Requirement: Look through the data below and count each line where the word "lathe" appears. Reply with the count alone.
▬▬▬
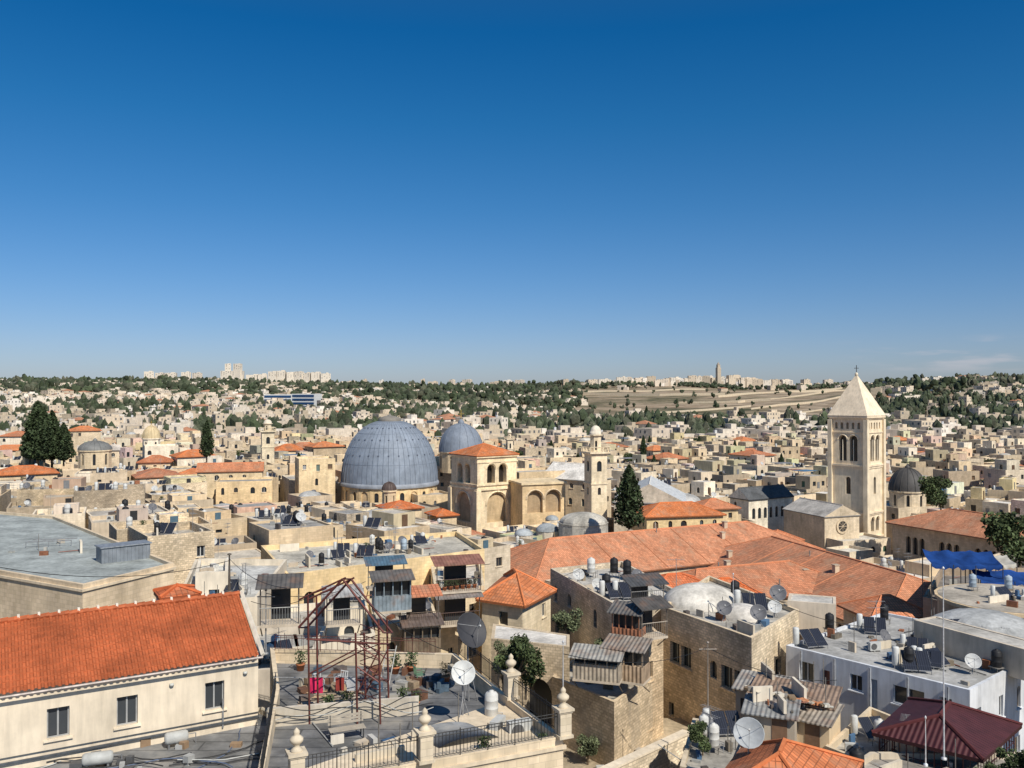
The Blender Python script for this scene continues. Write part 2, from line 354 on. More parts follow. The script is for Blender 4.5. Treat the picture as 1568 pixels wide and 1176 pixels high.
tb=MB(); lathe(tb,(0,0,0),[(.23,0),(.23,.02),(.001,.02)],14,'paint',(.08,.08,.08)); M=Matrix.Translation((-.12,-.165,.4))@Matrix.Rotation(math.pi/2,4,'X')
mb.add([tuple(M@Vector(p)) for p in tb.v],tb.f,'paint',(.1,.1,.1)); 
for x in (-.35,.35): box(mb,(x,0,0),.06,.3,.1,0,'metal',(.2,.2,.2))
proto('air_conditioner',mb)
mb=MB(); lathe(mb,(0,0,0),[(.01,0),(.16,0),(.22,.3),(.24,.3),(.24,.36),(.01,.34)],10,'plaster',(.4,.16,.08))
for i in range(190):
    a=R.uniform(0,6.28);rr=R.uniform(0,.33);zz=.4+R.uniform(0,.6); p=Vector((rr*math.cos(a),rr*math.sin(a),zz)); u_=Vector((R.gauss(0,1),R.gauss(0,1),R.gauss(0,1))).normalized()*.06; w_=u_.orthogonal().normalized()*.035
    q=R.uniform(.5,1.4); mb.face([tuple(p-u_),tuple(p+w_),tuple(p+u_),tuple(p-w_)],'leaf',(.055*q,.075*q,.03*q))
proto('potted_plant',mb)
def clutter(pts,z,n,r,d=100,sc=1.0,wt=1.0):
    for i in range(n):
        x,y=rndin(pts,r,.8); q=r.random(); yw=r.uniform(-.4,.4)
        if q<.12: place('white_water_tank',x,y,z,yw,sc*r.uniform(.7,1.0))
        elif q<.30: place('black_water_tank',x,y,z,yw,sc*r.uniform(.7,1.0))
        elif q<.32: place('blue_grey_water_tank',x,y,z,yw,sc*.85)
        elif q<.58: place('solar_water_heater',x,y,z,.2+yw,sc*r.uniform(.75,1))
        elif q<.78: place('satellite_dish' if r.random()<.5 else 'grey_satellite_dish',x,y,z,.2+yw*1.5,sc*r.uniform(.6,1.15))
        elif q<.88: place('tv_antenna',x,y,z,r.uniform(0,3),sc)
        elif q<.95: place('air_conditioner',x,y,z,yw,sc)
        else: place('potted_plant',x,y,z,yw,1.2*sc)
# ---------------------------------------------------------------- trees
def leafquad(mb,p,s,r,col):
    u_=Vector((r.gauss(0,1),r.gauss(0,1),r.gauss(0,1))).normalized(); w_=u_.orthogonal().normalized(); w_=(Matrix.Rotation(r.uniform(0,6.28),3,u_)@w_)
    x=u_.cross(w_)
    mb.face([tuple(p-w_*s),tuple(p+x*s*.6),tuple(p+w_*s),tuple(p-x*s*.6)],'leaf',col)
def cypress(h,rad,n,seed,ls=.28):
    r=random.Random(seed); mb=MB(); beam(mb,(0,0,-1),(0,0,h*.8),rad*.1,'bark',(.12,.09,.06),7,.03)
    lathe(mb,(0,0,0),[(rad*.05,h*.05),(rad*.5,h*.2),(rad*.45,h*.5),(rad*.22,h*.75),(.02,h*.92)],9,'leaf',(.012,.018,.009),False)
    for i in range(n):
        t=r.random()**.9; z=h*(.04+.96*t); pr=rad*min(1,(t/.12)**.6)*(1-t**1.7)**.8 if t<1 else 0; a=r.uniform(0,6.283)
        nz=noise.noise(Vector((math.cos(a)*2.2,math.sin(a)*2.2,z*.7+seed*7)))
        rr=pr*(.6+.4*r.random()**.5)*(1+.6*nz); 
        sh=.6+.9*max(0,.5+nz)*r.uniform(.7,1.3)
        leafquad(mb,Vector((rr*math.cos(a),rr*math.sin(a),z+r.uniform(0,.5))),ls*r.uniform(.6,1.3),r,(.036*sh,.052*sh,.022*sh))
    return mb
def broadleaf(h,rad,n,seed,col=(.06,.08,.032),ls=.22):
    r=random.Random(seed); mb=MB(); beam(mb,(0,0,-1),(0,0,h*.4),.22,'bark',(.16,.12,.08),7,.15)
    for k in range(14):
        a=r.uniform(0,6.28); rr=rad*r.uniform(.15,.8); c=Vector((rr*math.cos(a),rr*math.sin(a),h*r.uniform(.42,.9))); cr=rad*r.uniform(.24,.42)
        beam(mb,(0,0,h*.35),tuple(c),.1,'bark',(.16,.12,.08),5,.03); t=r.uniform(.6,1.5)
        for i in range(n//14):
            v=Vector((r.gauss(0,1),r.gauss(0,1),r.gauss(0,.8))).normalized()*cr*r.random()**.4
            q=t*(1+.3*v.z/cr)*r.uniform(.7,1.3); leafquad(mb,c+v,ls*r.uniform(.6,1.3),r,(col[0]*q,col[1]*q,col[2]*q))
    return mb
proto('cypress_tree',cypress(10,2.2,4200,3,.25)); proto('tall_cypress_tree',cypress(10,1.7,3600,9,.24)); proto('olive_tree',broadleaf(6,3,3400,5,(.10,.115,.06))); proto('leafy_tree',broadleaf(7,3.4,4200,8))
# ---------------------------------------------------------------- terrain
US=[-200,0,250,500,700,900,1050,1200,1330,1450,1568,1750]
DS=[0,50,100,150,400,700,1000,1400,1900,2600,3200,5000,15000]
def colz(a): return [-25,-25,-28,-33,-35,-32]+a
TZ=[colz([-22,-8,8,29,12,-60,-300]),colz([-22,-8,8,31,12,-60,-300]),colz([-22,-8,8,27,12,-60,-300]),colz([-24,-12,3,19,12,-60,-300]),colz([-27,-17,-2,17,8,-60,-300]),colz([-34,-28,-8,17,8,-60,-300]),colz([-37,-28,-7,20,10,-60,-300]),colz([-35,-20,0,10,2,-60,-300]),colz([-27,-6,14,16,-10,-60,-300]),colz([-19,4,26,20,-10,-60,-300]),colz([-17,6,26,18,-10,-60,-300]),colz([-17,6,26,18,-10,-60,-300])]
TZ=[list(map(float,t)) for t in TZ]
def ground(x,y):
    d=math.hypot(x,y)
    a=math.atan2(x,max(y,1e-6)) if y>0 else math.copysign(1.5,x)
    u=784+F*math.tan(max(-.65,min(.65,a))); dd=y if y>0 and abs(a)<.65 else d*.8
    u=max(US[0],min(US[-1]-.01,u)); i=max(k for k in range(len(US)-1) if US[k]<=u); t=(u-US[i])/(US[i+1]-US[i]); t=t*t*(3-2*t)
    z=np.interp(dd,DS,TZ[i])*(1-t)+np.interp(dd,DS,TZ[i+1])*t
    if dd>500: z+=noise.noise(Vector((x*.002,y*.002,0)))*min(1,(dd-500)/900)*10+noise.noise(Vector((x*.008,y*.008,3)))*min(1,(dd-500)/900)*4
    return H+z
mb=MB(); rs=[0.5]+[5*1.062**i for i in range(134)]; vs=[];fs=[]
angs=sorted(set([-math.pi+i*2*math.pi/60 for i in range(60)]+[-.7+i*.01 for i in range(141)]))
nb=len(angs)
for r_ in rs:
    for a in angs: x,y=r_*math.sin(a),r_*math.cos(a); vs.append((x,y,ground(x,y)))
for k in range(len(rs)-1):
    for i in range(nb):
        j=(i+1)%nb; fs.append((k*nb+i,(k+1)*nb+i,(k+1)*nb+j,k*nb+j)[::-1])
mb.add(vs,fs,'earth',(.3,.25,.2),True); mb.build('ground')
# ================================================================ FOREGROUND
a=(.857,.515); b=(-.515,.857); P0=pt(0,35.6)
def W2(o,s,t): return (o[0]+a[0]*s+b[0]*t,o[1]+a[1]*s+b[1]*t)
end=W2(P0,10.4,0); st=W2(P0,-8,0); ze=H-12.0; D=3.55
foot=[st,end,W2(end,0,2*D),W2(st,0,2*D)]
mb=MB(); CW=(.60,.54,.44)
def wn(s,w=.42): return (s-w,s+w,1.05,2.3,0,'glass',(.05,.055,.06),.24,(.36,.36,.35))
wall(mb,foot[0],foot[1],ze-3.4,ze,[wn(4.3),wn(10.15),wn(12.8),wn(16.45)],'plaster',CW)
for i in (1,2,3): wall(mb,foot[i],foot[(i+1)%4],ze-3.4,ze,[],'plaster',CW)
rise=1.9
e1=foot[1];e2=foot[2];mid=((e1[0]+e2[0])/2,(e1[1]+e2[1])/2)
mb.face([(*e1,ze),(*e2,ze),(*mid,ze+rise)],'plaster',CW); s1,s2=foot[0],foot[3];m2=((s1[0]+s2[0])/2,(s1[1]+s2[1])/2); mb.face([(*s2,ze),(*s1,ze),(*m2,ze+rise)],'plaster',CW)
Lr=18.6; Wd=D+.35; rows=13; tw=.25; RT=(.44,.115,.042)
def tiles(side):
    vs=[];fs=[];cols=int(Lr/tw); prof=[(0,.0),(.35,.0),(.5,.055),(.8,.055)]
    o=W2(st,-.1,-.35) if side==0 else W2(st,-.1,2*D+.35); sg=1 if side==0 else -1
    xs=[]; 
    for c_ in range(cols):
        for s_,h_ in prof: xs.append(((c_+s_)*tw,h_))
    z00=ze-.35*rise/D
    for r_ in range(rows):
        for tt,hh in ((r_/rows,.06),((r_+1)/rows,.012)):
            for s_,h_ in xs:
                x=o[0]+a[0]*s_+b[0]*sg*Wd*tt; y=o[1]+a[1]*s_+b[1]*sg*Wd*tt; vs.append((x,y,z00+(rise+.35*rise/D)*tt+hh+h_+.02*math.sin(s_*.9+r_*.3)))
    n=len(xs)
    for r_ in range(rows):
        i0=2*r_*n
        for i in range(n-1):
            f=(i0+i,i0+i+1,i0+n+i+1,i0+n+i); fs.append(f if sg>0 else f[::-1])
            if r_: p=i0-n; f=(p+i,p+i+1,i0+i+1,i0+i); fs.append(f if sg>0 else f[::-1])
    mb.add(vs,fs,'tile_geo',RT)
tiles(0);tiles(1)
for k in range(46):
    s=k*.4; p=W2(st,s,D); q=W2(st,s+.42,D); beam(mb,(*p,ze+rise+.05),(*q,ze+rise+.09),.12,'tile_geo',RT,8)
    if k%2==0 : box(mb,(*W2(st,s,D),ze+rise+.12),.1,.18,.14,.54,'plaster',(.68,.65,.58))
for sgn in (0,1):
    A=W2(end,.12,-.4) if sgn==0 else W2(end,.12,2*D+.4); B=W2(end,.12,D)
    beam(mb,(*A,ze-.1),(*B,ze+rise+.13),.1,'plaster',(.6,.57,.5),4)
beam(mb,(*W2(st,0,-.42),ze-.2),(*W2(end,.1,-.42),ze-.2),.06,'metal',(.35,.3,.27),6)
for s in (7.0,14.6,17.8): q=W2(st,s,-.05); lathe(mb,(q[0],q[1],ze-.95),[(.01,0),(.1,.0),(.1,.1),(.01,.12)],8,'paint',(.55,.55,.5))
beam(mb,(*W2(end,-1.6,-.08),ze-1.9),(*W2(end,-1.6,-.08),ze-3.2),.04,'metal',(.3,.3,.3)); 
beam(mb,(*W2(st,0,-.08),ze-3.0),(*W2(end,0,-.08),ze-3.0),.06,'metal',(.10,.11,.12)); beam(mb,(*W2(st,0,-.06),ze-2.75),(*W2(end,0,-.06),ze-2.8),.02,'metal',(.10,.11,.12))
mb.build('cream_house_with_tile_roof'); HERO.append(foot)
mb=MB(); q=[W2(end,-3.6,D+.2),W2(end,-1.9,D+.2),W2(end,-1.9,D+1.8),W2(end,-3.6,D+1.8)]
for i in range(4): wall(mb,ccw(q)[i],ccw(q)[(i+1)%4],ze+1,ze+2.15,[],'plaster',(.62,.58,.5))
hiproof(mb,q,ze+2.15,.3,1,.1,RT); mb.build('roof_dormer')
zl=H-15.4
fp=[pt(-150,24),pt(120,26.5),pt(400,30.5),pt(430,41.5),W2(end,.6,1.5),W2(st,-1,1.5)]
bldg('service_roof',fp,zl+.25,H-26,(.5,.46,.38),(.20,.20,.20),'plaster',.25,dens=0,rmat='membrane',hero=False)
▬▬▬
Answer for the task: 4